さて、基幹であるタレントエージェンシー業務はどうか。1年余り経つが、「まだまだです」と常安は言う。新しい産業を生み、育て、日本のGDPを上げるには、やはり「いかに、企業をドライブさせる人材を支援できるか」が重要だと、常安はこの一年余りで実感した。それができたかと問われれば、まだまだ不十分だ。いずれ、その会社を、産業を、さらには日本を大きく変えるようなインパクトある人材の支援をすることが目標だ。

世界の産業を変えるほどの会社を、日本から生み出したい。それができる人間になる

常安が個人的に応援したいと思っているのは、ディープテック領域だ。「バイオ、ライフサイエンス、宇宙、アグリ、ロボティクス」と常安は列挙する。工学部を卒業し、大学院にまで進んだ常安。ものづくりのバックグラウンドを持ち、ディープテックには親近感もある。

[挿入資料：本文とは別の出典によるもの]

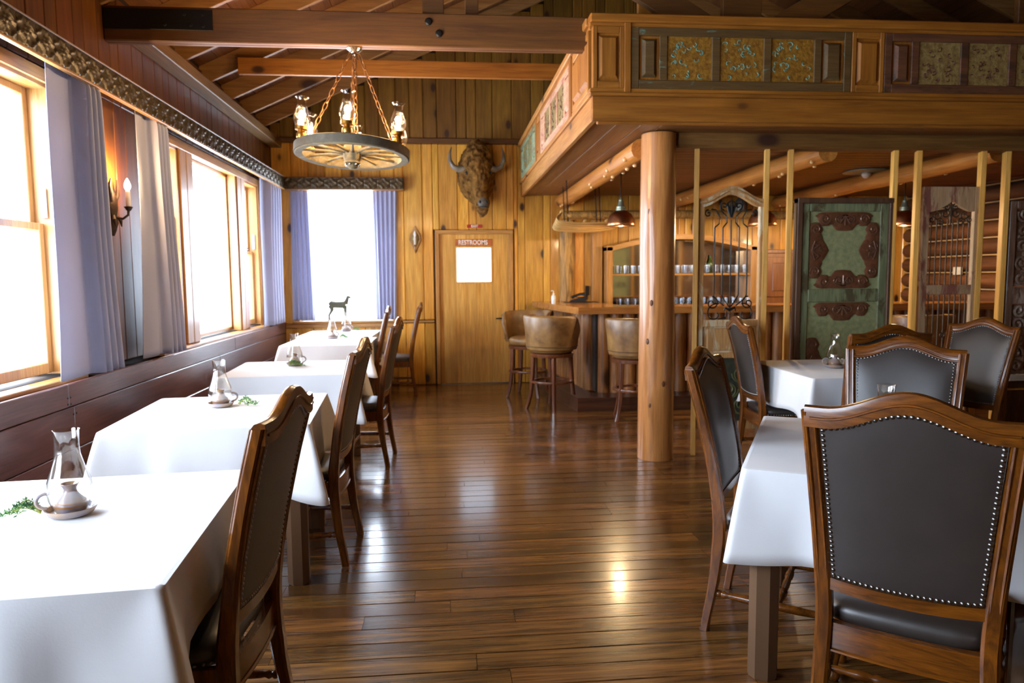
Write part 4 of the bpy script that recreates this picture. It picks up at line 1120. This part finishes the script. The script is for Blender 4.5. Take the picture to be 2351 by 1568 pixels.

「何らかの課題を解決するために、研究開発成果を活かすのがディープテック。その課題とは、例えば人の寿命を延ばす、世界の食糧問題を解決するなど、壮大なものが多い。『ちょっと便利になる』といったレベルではなく、より根源的な価値を追求し、それを技術の力で本当に実現できる点に魅力を感じます。今は波も来ています。世の中の関心もお金も集まり、社会的な意義も十分にある」。常安は、この領域に大きな期待を寄せる。

大学院時代、バングラデシュとシリコンバレーで感じた焦り。常安は、その焦りに向き合い、自分にできることを探してきた。その答えの一つがfor Startupsにあった。「世界の産業を変え得るような会社を、日本から生み出したいです。それができる、事業と企業を作れる人間にならなくてはと思います」。

加えて「for Startupsという会社も、メンバーも好き」と常安。「いろいろなバックグラウンドの人がいて、みんなで、良い方向に行こうと話している。プロフェッショナリティも哲学も人それぞれなのに、同じ方向を向いています。それがいい」。この良き環境で、自分の目指すことに真っ直ぐに取り組める。こんな素晴らしいことはないだろう。常安はこれからも、盛大にボールを拾い続ける。